The Problem of Recency


Pesach, Day 8
April 27, 2019 — 22 Nisan 5779


I want to name a problem that is very common, perhaps almost universal, but we don’t talk about it.  If not now, at Yizkor, when?

It is the problem of recency.  It looks like this.  Your loved one was fabulous when he or she was in the full bloom of their life.  And then, X years ago, they faced a serious health challenge.

Perhaps it was Alzheimer’s or some assault on their mind and on their cognition.  Your loved one began to suffer from a word that is even cruel to say: dementia.  They used to be sharp as a tack, but now they cannot remember.  Your conversations used to flow about anything and everything, they were always reading a book, their intellect was ever curious.  Now their world is much smaller, and your conversations are much smaller.  What did you have for breakfast? For lunch? For dinner?  And they cannot remember, and you have the same conversation over and over again.

Perhaps it was a stroke that assaulted their physical health.  Your loved one used to be strong and vigorous but is now confined to a wheel chair.

Perhaps it is the indignities of aging.  As my late mother used to say, the 90s are not like the 80s, which are not like the 70s.  Or as my father in love likes to say, there is a difference between getting older and getting old.  At a certain point, our loved one, if they live long enough, gets old, and becomes a shadow of who and what they used to be.

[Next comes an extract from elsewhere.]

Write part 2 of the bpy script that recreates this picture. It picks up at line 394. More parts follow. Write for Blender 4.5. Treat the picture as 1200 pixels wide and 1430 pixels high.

These declines–in lucidity, in cognition, in physical strength, in their overall humanity, who they are, what they do, the energy they radiate into the world–these declines can persist for years and years.

This is a not uncommon pattern.  Your loved one is in the full bloom of life for their first 60 years.  And then the next 20 plus years are years of decline.

This is a double problem.  It was a problem for them, that their last years were years of decline.  It is a particular hell to know that you are losing who you used to be.

And it is a problem for us, those who love them, because of the problem of recency.  What is most recent tends to take up our bandwidth, our mental energy, crowding out what happened before.  The last 20 years of decline tend to crowd out the first 60 years of life in the full bloom.  When I meet with family members, that is what they will often tell me. I know that my loved one was not always this way, but it is hard for me to summon those memories of who they used to be, so many years ago, before they got sick.

How should we think about this problem of recency?  What is the role of Yizkor?

The Torah itself has something extremely helpful to say here, a contradiction so blatant it cries out for explanation.  These two sources have to do with the question of Moses’ health at the end of his life.  Was Moses, in his last chapter, thriving or struggling?

Deuteronomy 31 offers us Moses’s own voice.  His own answer is that he is struggling.  He can no longer do what he once did.  Ben me’ah v’esrim shana anochi hayom loh uchal od latzeit v’lavoh.  I am now 120 years old, and I can no longer go out and come in.  Going out and coming in, changing up locales, is a struggle for our loved ones when they get older and weaker.  That’s why they stop coming to shul.  That’s why they stop going to their grandchildren or great grandchildren’s bnei mitzvahs or weddings.  Honey I would like to, but I just can’t travel anymore.  I have taken my last flight.

But just three chapter later, Deuteronomy 34 offers us a very different picture.  This verse also refers to Moses being 120 years old, but it comes out the opposite way.  U’Moshe ben meah v’esrim shanah b’moto, Moses was 120 years old when he died, loh chahatah eino v’loh nas leichoh, his vision was undimmed and his vigor was unabated.  Here Moses is undiminished even until the very end.

How do we understand the apparent contradiction?

I think both verses are true.  The key is understanding the different narrative voice behind each verse.  Deuteronomy 31 captures Moses’s own voice:  I am old and sick.  I am not what I was.  I am not who I used to be.  I have flown my last flight.  I cannot dance at my grandchild’s wedding.  I am soon to leave this world.

Deuteronomy 34 captures the voice of the children of Israel after Moses had passed.  Their emphasis, our emphasis, is not on his physical frailty at the end, but on his spiritual robustness during his entire life; not on his illness but on his impact.

His illness at the end is true.  We don’t deny it. The Torah includes it.  It’s just not the important point.  The important point is his legacy, the fives books of Moses.

Yizkor is about moving from Deuteronomy 31 to Deuteronomy 34; about moving from illness to impact; about moving from the loss at the end of a life to the legacy of a life in full.  That is on us, today.

Thinking about this crucial role of Yizkor reminds me of the climax of Hamilton, what Lin Manuel Miranda calls the single most important line in the whole play: who lives, who dies, who tells your story.  Who tells the story of our departed loved ones?  We do.  Right now.  Let’s make sure their story is not how they died, but how they lived. We rise.